Grasso Valentina A., Pre-Islamic Arabia. Societies, Politics, Cults and Identities during Late Antiquity, Cambridge, Cambridge University Press, 2023, . ISBN 9781009252966
Author
Valentina A. Grasso is an Assistant Professor at the Catholic University of America. She was previously Visiting Assistant Professor at New York University’s Institute for the Study of the Ancient World, and an affiliate member of the ERC project ’The Qur’an as a Source for Late Antiquity’.
Presentation
This book delves into the political and cultural developments of pre-Islamic Arabia, focusing on the religious attitudes of the inhabitants of the Arabian Peninsula and its northern extension into the Syrian desert. Between the third and the seventh century, Arabia was on the edge of three great empires (Iran, Rome and Aksūm) and at the centre of a lucrative network of trade routes.
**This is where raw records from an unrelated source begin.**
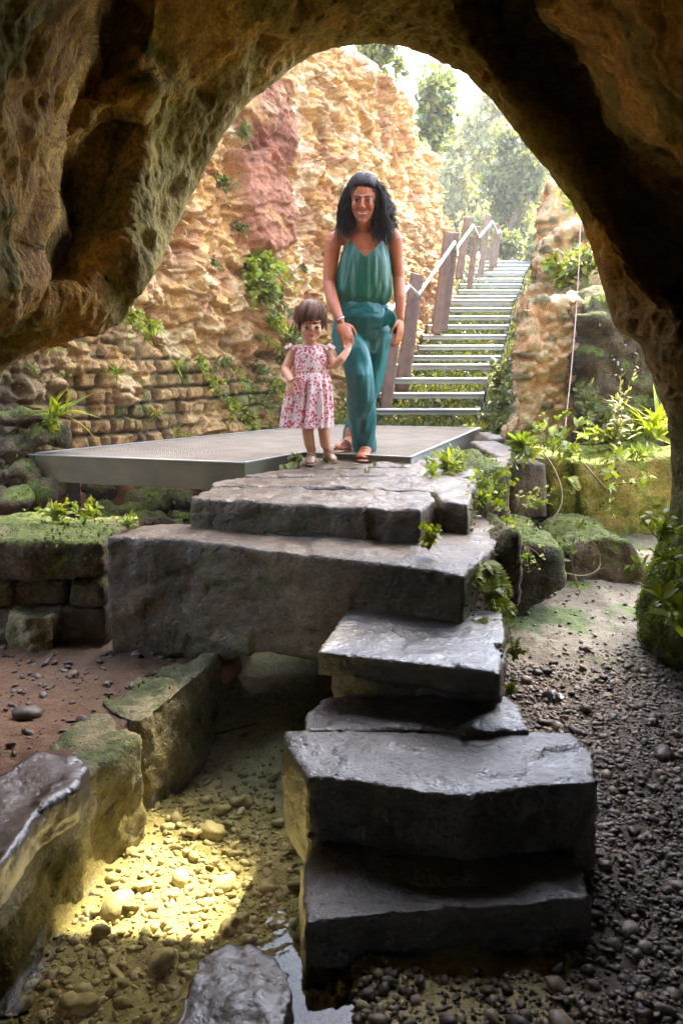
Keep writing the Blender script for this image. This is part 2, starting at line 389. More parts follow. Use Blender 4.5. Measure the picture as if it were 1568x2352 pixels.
# ---------------------------------------------------------------- cave arch (rock mass around the camera)
def build_cave():
    B = [(-420, 1120, 2.3, 182), (-200, 960, 2.4, 181), (0, 862, 2.5, 180), (60, 815, 2.55, 178), (150, 775, 2.65, 176), (225, 748, 2.7, 174), (268, 728, 2.75, 172), (300, 695, 2.8, 170), (318, 662, 2.8, 169),
         (345, 635, 2.85, 168), (372, 605, 2.9, 167), (385, 568, 2.95, 165), (402, 528, 3., 163), (432, 475, 3.0, 160), (462, 420, 3.05, 157), (482, 378, 3.1, 155), (512, 318, 3.1, 150), (545, 265, 3.15, 143), (585, 218, 3.15, 136),
         (645, 172, 3.2, 126), (705, 138, 3.2, 117), (780, 112, 3.2, 104), (850, 102, 3.2, 92), (920, 103, 3.2, 82), (985, 121, 3.2, 73), (1040, 150, 3.15, 66), (1090, 190, 3.1, 60), (1135, 236, 3.1, 54), (1180, 290, 3.1, 48),
         (1230, 350, 3.1, 42), (1270, 402, 3.05, 37), (1308, 460, 3.0, 32), (1332, 505, 3.0, 28), (1350, 560, 3., 23), (1374, 640, 3., 18), (1390, 700, 3., 15), (1410, 745, 2.98, 13), (1440, 765, 2.95, 12), (1465, 790, 2.95, 11),
         (1484, 840, 2.95, 9), (1512, 890, 2.95, 6), (1530, 950, 3., 4), (1540, 1020, 3., 2), (1540, 1100, 3.05, 0), (1526, 1200, 3.1, -1), (1502, 1270, 3.2, -1), (1478, 1340, 3.3, -2), (1456, 1400, 3.35, -2), (1462, 1455, 3.25, -2),
         (1500, 1512, 3.1, -2), (1570, 1548, 2.95, -2), (1700, 1600, 2.8, -2), (1900, 1720, 2.6, -3)]
    B = np.array(B, float); L = np.concatenate([[0], np.cumsum(np.hypot(*np.diff(B[:, :2], axis=0).T))])
    ns = 1150; s = np.linspace(0, L[-1], ns)
    bu, bv, by, an = [np.interp(s, L, B[:, k]) for k in range(4)]
    ker = np.ones(9)/9
    sm = lambda a, k=ker: np.convolve(np.pad(a, len(k)//2, 'edge'), k, 'valid')
    bu, bv = sm(bu), sm(bv); an = sm(an, np.ones(41)/41); by = sm(by, np.ones(41)/41)
    du, dv = np.cos(np.radians(an)), -np.sin(np.radians(an))
    # distance until the sheet has left the frame
    tm = np.full(ns, 1e9)
    for val, den in (((-60-bu), du), ((1628-bu), du), ((-60-bv), dv)):
        with np.errstate(divide='ignore', invalid='ignore'): t = val/den
        tm = np.where((t > 0) & (t < tm), t, tm)
    tm = np.clip(tm, 120, 900); tm = sm(tm, np.ones(31)/31)
    nt_ = 300; tau = np.linspace(0, 1, nt_)
    T = tm[:, None]*tau[None]**1.15; U = bu[:, None]+du[:, None]*T; Vv = bv[:, None]+dv[:, None]*T
    y = by[:, None]-.0016*T-.10*(1-np.exp(-T/35.))
    y -= .16*sst(0, 1, U/1568-.0)*sst(900, 100, Vv)*0
    # relief: near column at left, hollow behind it, arch band, ridge and hollow at right
    col = [(-400, -300), (212, -300), (214, 0), (192, 60), (190, 140), (165, 215), (130, 262), (110, 330), (92, 430), (98, 500), (62, 560), (88, 620), (80, 670), (30, 730), (-60, 790), (-400, 800)]
    d = polydist(U, Vv, col); y -= .42*sst(14, -16, d)+.25*sst(0, -140, d)
    hol = [(215, -200), (330, -200), (335, 60), (300, 130), (270, 200), (215, 235), (200, 240), (160, 300), (120, 400), (100, 560), (110, 640), (180, 640), (250, 560), (290, 420), (320, 300), (330, 210), (235, 232), (190, 240)]
    d = polydist(U, Vv, hol); y += .16*sst(30, -50, d)
    lip = [(190, 245), (225, 225), (300, 205), (350, 170), (372, 200), (330, 262), (250, 245), (215, 262), (150, 300)]
    d = polydist(U, Vv, lip); y -= .18*sst(12, -14, d)
    hr = [(1050, -300), (1255, -300), (1262, 20), (1320, 70), (1365, 130), (1400, 190), (1450, 260), (1500, 320), (1700, 470), (1700, 900), (1500, 640), (1380, 470), (1290, 330), (1200, 215), (1120, 110), (1075, 20)]
    d = polydist(U, Vv, hr); y += .32*sst(35, -45, d)
    fr = [(1256, -300), (1262, 15), (1322, 70), (1367, 130), (1402, 190), (1452, 262), (1502, 322), (1750, 480), (1750, -300)]
    d = polydist(U, Vv, fr); y -= .42*sst(12, -16, d)+.3*sst(0, -160, d)
    fr2 = [(1380, -300), (1385, 20), (1440, 110), (1520, 200), (1750, 330), (1750, -300)]
    d = polydist(U, Vv, fr2); y -= .22*sst(10, -22, d)
    for (cu, cv, ru, rv, a) in [(300, 560, 120, 130, -.16), (150, 700, 130, 70, -.12), (330, 640, 60, 50, -.08), (520, 330, 60, 160, -.07), (1440, 980, 60, 140, -.10), (1500, 620, 90, 130, .12), (1560, 1380, 110, 110, -.22), (1480, 1180, 50, 140, .05), (60, 400, 40, 200, -.1), (150, 450, 20, 120, .08)]:
        y += a*np.exp(-((U-cu)/ru)**2-((Vv-cv)/rv)**2)
    y = np.maximum(y, 1.15)
    r = ray(U, Vv); X = O0+r*(y/r[..., 1])[..., None]
    for _ in range(2):
        X[1:-1] = (X[:-2]+2*X[1:-1]+X[2:])/4; X[:, 1:-1] = (X[:, :-2]+2*X[:, 1:-1]+X[:, 2:])/4
    N = -gnormals(X); sgn = np.sign((N*(-X+O0)).sum(-1).mean()); N *= sgn
    Q = X.reshape(-1, 3); A = Q*np.array([1, .7, .55])         # pitted, run downwards
    disp = fbm(Q, 2.4, 3, 2)*.045+ridge(A, 7, 4, 4)*.020+fbm(A, 22, 4, 9)*.013
    f1, f2, _ = worley(Q*np.array([1, 1, .6]), 19, 5); pm = sst(-.1, .5, fbm(Q, 2.0, 3, 31))
    disp -= (sst(.42, .1, f1)*.020)*(.35+pm)
    f1, f2, _ = worley(Q, 6, 8); disp -= sst(.35, .05, f1)*.035
    edge = np.broadcast_to(.3+.7*sst(0, 30, T), T.shape).reshape(-1)
    X = (Q+N.reshape(-1, 3)*(disp*edge)[:, None]).reshape(X.shape)
    # rock colour with lichen, iron and algae; hollows and lower right limb darker
    q = X.reshape(-1, 3); uu, vv = U.ravel(), Vv.ravel(); n1 = fbm(q, 2.6, 5, 41)*.5+.5; n2 = fbm(q, 8, 4, 43)*.5+.5
    c = mixc((.60, .31, .07), (.90, .58, .15), n1)
    k = sst(40, 0, T.ravel())*.0+sst(.55, .75, n2)*.5; c = mixc(c, np.array((.46, .22, .10)), k)
    rim = sst(170, 10, T.ravel())*sst(1300, 300, uu); c = mixc(c, np.array((.66, .30, .11)), rim*.6)
    gr = sst(.42, .66, fbm(q, 3.1, 5, 51)*.5+.5); c = mixc(c, mixc((.13, .13, .03), (.30, .28, .06), n2), gr*.75)
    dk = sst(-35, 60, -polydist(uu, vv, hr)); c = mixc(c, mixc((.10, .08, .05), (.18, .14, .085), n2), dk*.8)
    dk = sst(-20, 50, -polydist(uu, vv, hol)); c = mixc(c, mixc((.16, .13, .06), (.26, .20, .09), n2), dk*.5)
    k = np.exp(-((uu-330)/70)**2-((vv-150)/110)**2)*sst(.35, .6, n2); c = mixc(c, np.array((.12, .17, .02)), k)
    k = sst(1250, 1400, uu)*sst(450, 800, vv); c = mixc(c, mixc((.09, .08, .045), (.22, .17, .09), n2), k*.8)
    k = sst(1430, 1470, uu)*sst(1000, 1200, vv); c = mixc(c, mixc((.05, .07, .012), (.13, .15, .03), n2), k*.85)
    # back and outside of the mass
    rows = [X]; cols = [c.reshape(X.shape)]
    E = X[:, 0]; cen = np.array([0, 3, .4]); outw = E-cen; outw[:, 1] = 0; outw /= np.linalg.norm(outw, axis=1)[:, None]+1e-9
    outw[:, 2] = np.maximum(outw[:, 2], -.1)
    pre = []
    for (k_, dy) in ((3.2, -.5), (1.6, -.25), (.75, .02), (.35, .08), (.12, .10), (.03, .05)):
        pp = E+outw*k_; pp[:, 1] += dy; pp += (fbm(pp, 2, 4, 3)*.05*min(1, k_*2))[:, None]*np.array([1, 1, 1]); pre.append(pp[:, None])
    Z = X[:, -1]; post = []
    o2 = Z-np.array([0, 2, .5]); o2[:, 1] = 0; o2 /= np.linalg.norm(o2, axis=1)[:, None]+1e-9
    for (k_, yy) in ((.15, 1.0), (.45, .3), (.5, -.6), (.1, -1.3), (-.6, -1.7), (-1.3, -1.8)):
        pp = Z+o2*k_; pp[:, 1] = yy; pp += (fbm(pp, 1.5, 4, 6)*.12)[:, None]; post.append(pp[:, None])
    XX = np.concatenate(pre+[X]+post, 1)
    def cc(k): return np.broadcast_to(np.array((.22, .16, .09)), (ns, k, 3))
    CC = np.concatenate([cc(len(pre)), c.reshape(X.shape), cc(len(post))], 1)
    # side skirts down to the floor so the cave has walls out of frame
    sk = []
    lo = XX[0].copy(); lo2 = lo.copy(); lo2[:, 2] = -1.2; lo2[:, 0] -= .0; hi_ = XX[-1].copy(); hi2 = hi_.copy(); hi2[:, 2] = -1.4
    XX = np.concatenate([lo2[None], XX, hi2[None]]); CC = np.concatenate([CC[:1], CC, CC[-1:]])
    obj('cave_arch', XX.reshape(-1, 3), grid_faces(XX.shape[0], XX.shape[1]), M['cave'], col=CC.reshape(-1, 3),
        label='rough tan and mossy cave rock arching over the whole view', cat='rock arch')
build_cave()

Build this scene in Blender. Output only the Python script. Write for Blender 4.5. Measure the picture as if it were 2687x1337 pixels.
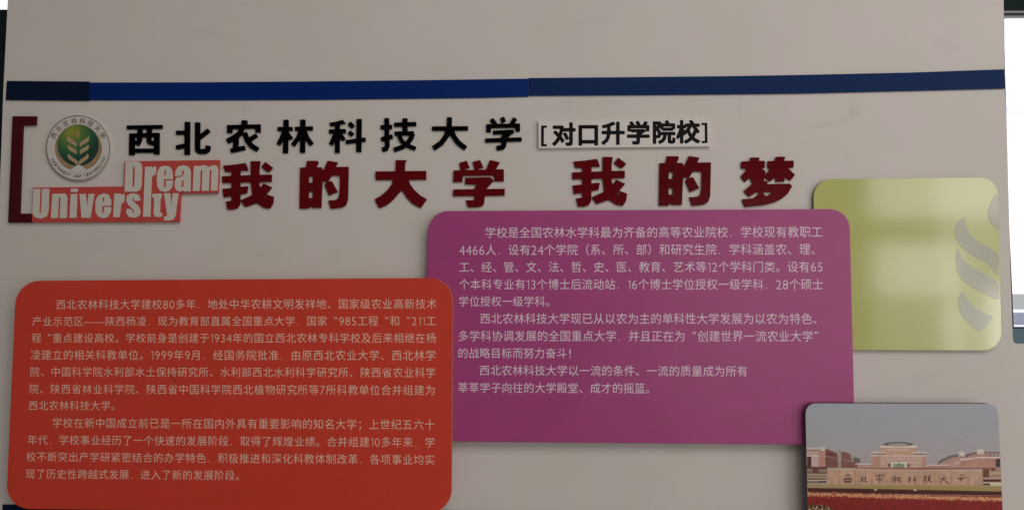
# A university display on a painted wall between two windows.
import bpy, bmesh, math, random
import numpy as np
from mathutils import Vector, Matrix

random.seed(7)
rng = np.random.default_rng(7)
S = bpy.context.scene
for o in list(bpy.data.objects):
    bpy.data.objects.remove(o)
C = S.collection

# ------------------------------------------------------------------ camera
F, CX, CY = 2015.0, 1343.5, 668.5
YAW, PITCH, DIST = math.radians(1.88), math.radians(2.77), 1.914
cam_d = bpy.data.cameras.new('camera')
cam_d.sensor_width = 36
cam_d.lens = F / 2687 * 36
cam_d.clip_end = 100
cam_d.clip_start = 0.05
cam = bpy.data.objects.new('camera', cam_d)
C.objects.link(cam)
EYE = Vector((0, -DIST, 1.60))
ROT = Matrix.Rotation(YAW, 3, 'Z') @ Matrix.Rotation(math.pi / 2 + PITCH, 3, 'X')
cam.location = EYE
cam.rotation_euler = ROT.to_euler()
S.camera = cam
S.render.resolution_x, S.render.resolution_y = 1024, 509
RN = np.array(ROT)

# ------------------------------------------------------------------ world, lamps, exposure
w = bpy.data.worlds.new('World')
S.world = w
w.use_nodes = True
bg = w.node_tree.nodes['Background']
bg.inputs['Color'].default_value = (1.0, 0.94, 0.885, 1)
bg.inputs['Strength'].default_value = 0.125


def area(name, loc, target, sx, sy, power, color=(1, 0.98, 0.95)):
    d = bpy.data.lights.new(name, 'AREA')
    d.shape = 'RECTANGLE'
    d.size, d.size_y, d.energy, d.color = sx, sy, power, color
    o = bpy.data.objects.new(name, d)
    C.objects.link(o)
    o.location = loc
    o.rotation_euler = (Vector(target) - Vector(loc)).to_track_quat('-Z', 'Y').to_euler()
    return o


area('side_window_light', (4.4, -3.2, 1.7), (0.6, 0, 1.3), 3.4, 2.8, 56, (1.0, 0.96, 0.95))
area('high_fill_light', (1.9, -4.0, 5.0), (1.0, 0, 1.2), 4.2, 2.4, 101, (1.0, 0.965, 0.945))  # added fill lamp above the view, lifts the middle of the wall; no known window
eye = np.array(EYE)
ROOM = 6.0                 # distance of the far wall of the room, whose window panes the glossy sheets mirror


def far_pane(u0, v0, u1, v1, L):
    """a pane of the window across the room, where its mirror image in the wall plane is seen"""
    c = []
    for u, v in ((u0, v0), (u1, v1)):
        d = RN @ np.array([(u - CX) / F, -(v - CY) / F, -1.0])
        c.append(eye + d / d[1] * (DIST + ROOM))
    (xa, _, za), (xb, _, zb) = c
    sx, sz = xb - xa, za - zb
    m = ((xa + xb) / 2, -ROOM, (za + zb) / 2)
    area('room_window_light', m, (m[0], 0, m[2]), sx, sz, L * math.pi * sx * sz)


far_pane(2275, 440, 2660, 572, 3.6)
far_pane(2288, 636, 2520, 775, 4.0)
far_pane(2288, 776, 2470, 940, 1.3)
far_pane(2472, 790, 2528, 940, 3.5)
far_pane(2590, 745, 2660, 940, 8.0)
far_pane(1740, 540, 2120, 1180, 1.8)

vs = S.view_settings
vs.view_transform = 'Standard'
vs.look = 'None'
vs.exposure = 0.06
vs.gamma = 1
S.cycles.max_bounces = 8
S.cycles.use_denoising = True

# ------------------------------------------------------------------ geometry helpers

def P(uv, h):
    """survey points measured on the photograph -> metres on the plane h in front of the wall"""
    uv = np.asarray(uv, float).reshape(-1, 2)
    d = np.stack([(uv[:, 0] - CX) / F, -(uv[:, 1] - CY) / F, -np.ones(len(uv))], 1) @ RN.T
    t = (-h - eye[1]) / d[:, 1]
    return eye + d * t[:, None]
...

Valentina Grasso offers an interpretative framework which contextualizes the choice of Arabian elites to become Jewish sympathisers and/or convert to Christianity and Islam by probing the mobilization of faith in the shaping of Arabian identities. For the first time the Arabians of the period are granted autonomy from marginalizing (mostly Western) narratives framing them as ’barbarians’ inhabiting the fringes of Rome and Iran and/or deterministic analyses in which they are depicted retrospectively as exemplified by the Muslims’ definition of the period as Jāhilīyah, ’ignorance’.
Content
1. An introduction to the study of Pre-Islamic Arabia
2. North Arabia between the late third and the fifth century: borders and conversions
3. A Late Antique Kingdom’s conversion: Jews and sympathizers in South Arabia
4. The shape of the sixth century I: the South
5. The shape of the sixth century II: the North
6. The Ḥijāzī Islam: narratives and frameworks re-examined.